[MCN] The Science of Fighting Wildfires Gets a Satellite Boost

Matthew Koehler mattykoehler at gmail.com
Wed Sep 13 15:25:21 EDT 2017


Yet another national media outlet is somehow able to write about Montana
wildfires and find an actual, real-life Montana-based fire ecologist,
researcher and/or scientific expert to interview and offer their
knowledgeable opinion.

Meanwhile, many folks in the Montana news media seem entirely intent on
just letting Montana’s politicians – especially from the GOP – engaged in
childish name calling like calling Montana citizens who are
environmentalists ‘extremists’ ‘fringe’ or ‘radicals’ (thereby inciting
hatred, and maybe even potential violence against environmentalists in
Montana).

Maybe someday soon more media outlets in Montana will be able to locate the
wildfire scientists, researchers and experts literally living right under
their noses, or maybe even right next door.

This piece from Megan Molteni in the latest WIRED is worth a read. It’s
titled “The Science of Fighting Wildfires Gets a Satellite Boost” and you
can read the entire article here:
https://www.wired.com/story/the-science-of-fighting-wildfires-gets-a-satellite-boost/

These paragraphs below were very interesting, especially since Zinke,
Daines, Gianforte and the Montana timber industry have blamed
environmentalists for all the wildfires in Montana, and specifically the
Park Creek Fire near Lincoln.

——————

Here’s the straightforward logic of Zinke’s scapegoating: Environmentalists
block the Forest Service from lowering the fuel load on the land, land
catches on fire, and now it’s harder to put out.
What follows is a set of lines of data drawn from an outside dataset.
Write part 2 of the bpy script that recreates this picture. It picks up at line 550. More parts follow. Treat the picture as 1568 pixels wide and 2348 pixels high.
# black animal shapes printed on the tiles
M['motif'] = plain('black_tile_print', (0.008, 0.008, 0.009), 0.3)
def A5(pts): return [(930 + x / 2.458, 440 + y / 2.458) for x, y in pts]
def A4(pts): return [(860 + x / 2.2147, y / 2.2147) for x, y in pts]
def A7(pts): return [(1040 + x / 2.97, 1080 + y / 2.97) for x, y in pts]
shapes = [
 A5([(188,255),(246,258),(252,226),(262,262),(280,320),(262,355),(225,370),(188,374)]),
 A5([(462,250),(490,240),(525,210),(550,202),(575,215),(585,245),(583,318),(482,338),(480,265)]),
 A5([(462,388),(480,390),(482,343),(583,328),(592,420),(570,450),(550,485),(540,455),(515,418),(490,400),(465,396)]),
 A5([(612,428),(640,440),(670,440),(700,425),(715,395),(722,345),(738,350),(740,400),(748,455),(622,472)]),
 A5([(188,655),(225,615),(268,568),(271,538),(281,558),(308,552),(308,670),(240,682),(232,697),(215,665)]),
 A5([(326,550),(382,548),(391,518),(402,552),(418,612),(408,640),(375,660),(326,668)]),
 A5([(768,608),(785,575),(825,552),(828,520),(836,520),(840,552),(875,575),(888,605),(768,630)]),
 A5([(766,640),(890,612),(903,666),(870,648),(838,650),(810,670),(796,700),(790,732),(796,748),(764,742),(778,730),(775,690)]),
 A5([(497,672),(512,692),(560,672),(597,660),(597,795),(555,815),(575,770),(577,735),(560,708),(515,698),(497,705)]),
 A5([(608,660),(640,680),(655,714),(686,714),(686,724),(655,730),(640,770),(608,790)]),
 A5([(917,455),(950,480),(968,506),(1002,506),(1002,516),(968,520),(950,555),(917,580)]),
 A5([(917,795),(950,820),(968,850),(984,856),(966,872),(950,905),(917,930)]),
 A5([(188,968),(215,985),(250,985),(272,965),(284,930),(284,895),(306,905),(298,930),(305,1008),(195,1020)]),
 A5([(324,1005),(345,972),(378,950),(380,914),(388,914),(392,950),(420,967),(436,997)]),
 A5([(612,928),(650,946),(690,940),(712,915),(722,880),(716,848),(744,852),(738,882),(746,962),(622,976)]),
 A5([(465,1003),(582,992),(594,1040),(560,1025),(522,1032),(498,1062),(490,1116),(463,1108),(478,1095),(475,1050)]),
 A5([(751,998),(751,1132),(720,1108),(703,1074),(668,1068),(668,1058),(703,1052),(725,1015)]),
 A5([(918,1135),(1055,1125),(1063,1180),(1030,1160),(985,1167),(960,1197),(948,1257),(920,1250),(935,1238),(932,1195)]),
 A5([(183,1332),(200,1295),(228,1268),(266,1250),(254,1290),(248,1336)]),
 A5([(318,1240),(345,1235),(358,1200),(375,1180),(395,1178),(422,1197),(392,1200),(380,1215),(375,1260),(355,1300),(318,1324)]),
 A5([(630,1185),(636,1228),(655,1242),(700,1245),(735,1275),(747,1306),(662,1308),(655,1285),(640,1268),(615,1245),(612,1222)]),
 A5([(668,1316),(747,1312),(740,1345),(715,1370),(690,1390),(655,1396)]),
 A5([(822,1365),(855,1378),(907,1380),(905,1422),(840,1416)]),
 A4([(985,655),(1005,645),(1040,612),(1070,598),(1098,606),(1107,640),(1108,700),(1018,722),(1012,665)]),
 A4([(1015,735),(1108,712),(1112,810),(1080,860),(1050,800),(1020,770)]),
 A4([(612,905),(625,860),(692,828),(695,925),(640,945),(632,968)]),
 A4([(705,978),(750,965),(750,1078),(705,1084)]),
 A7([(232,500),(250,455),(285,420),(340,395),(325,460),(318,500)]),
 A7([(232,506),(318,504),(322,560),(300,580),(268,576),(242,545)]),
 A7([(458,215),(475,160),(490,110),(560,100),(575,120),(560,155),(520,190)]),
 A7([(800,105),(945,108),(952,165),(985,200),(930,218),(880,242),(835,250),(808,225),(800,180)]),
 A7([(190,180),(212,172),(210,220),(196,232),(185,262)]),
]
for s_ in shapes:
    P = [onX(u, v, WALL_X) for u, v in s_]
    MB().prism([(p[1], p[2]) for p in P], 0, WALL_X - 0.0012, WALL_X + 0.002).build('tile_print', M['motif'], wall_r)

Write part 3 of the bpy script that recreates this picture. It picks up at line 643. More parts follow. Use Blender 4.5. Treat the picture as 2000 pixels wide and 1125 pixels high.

Thanks, tree-huggers.

*But fire scientists say it’s more complicated than that. Many question the
ecological (and economic) value of thinning forests out, for three big
reasons.  One, the evidence for its efficacy is both scant and at times
contradictory. Two, probabilistic risk assessments show that the thinning
doesn’t really help much because the likelihood of a fire starting close
enough to interact with thinned areas is negligibly small. And three, in
the worst weather conditions—dry, hot, and most importantly, windy—no
amount of thinning or selective logging is going to make much difference.*

*A case in point: that Park Creek fire burning outside of Lincoln. It
started on a remote slope that wasn’t slated for any prescribed burns or
dead tree removals. But such treatments wouldn’t have made much difference
anyway, according to Carl Seielstad, a fire ecologist at the National
Center for Landscape Fire Analysis at the University of Montana*, because
the closest road is more than mile away, at the bottom of a slope.

If you know anything about fire behavior, you know it moves much faster
uphill. And in this case there wasn’t much in that direction, except more
trees. “Without any roads in this area there was nothing for firefighters
to anchor to,” says Seielstad, pointing at a 3D rendering of the fire’s
path he’s pulled up on his computer. “*It’s fair to say that regardless of
treatment, this area would probably have been impossible to contain*.”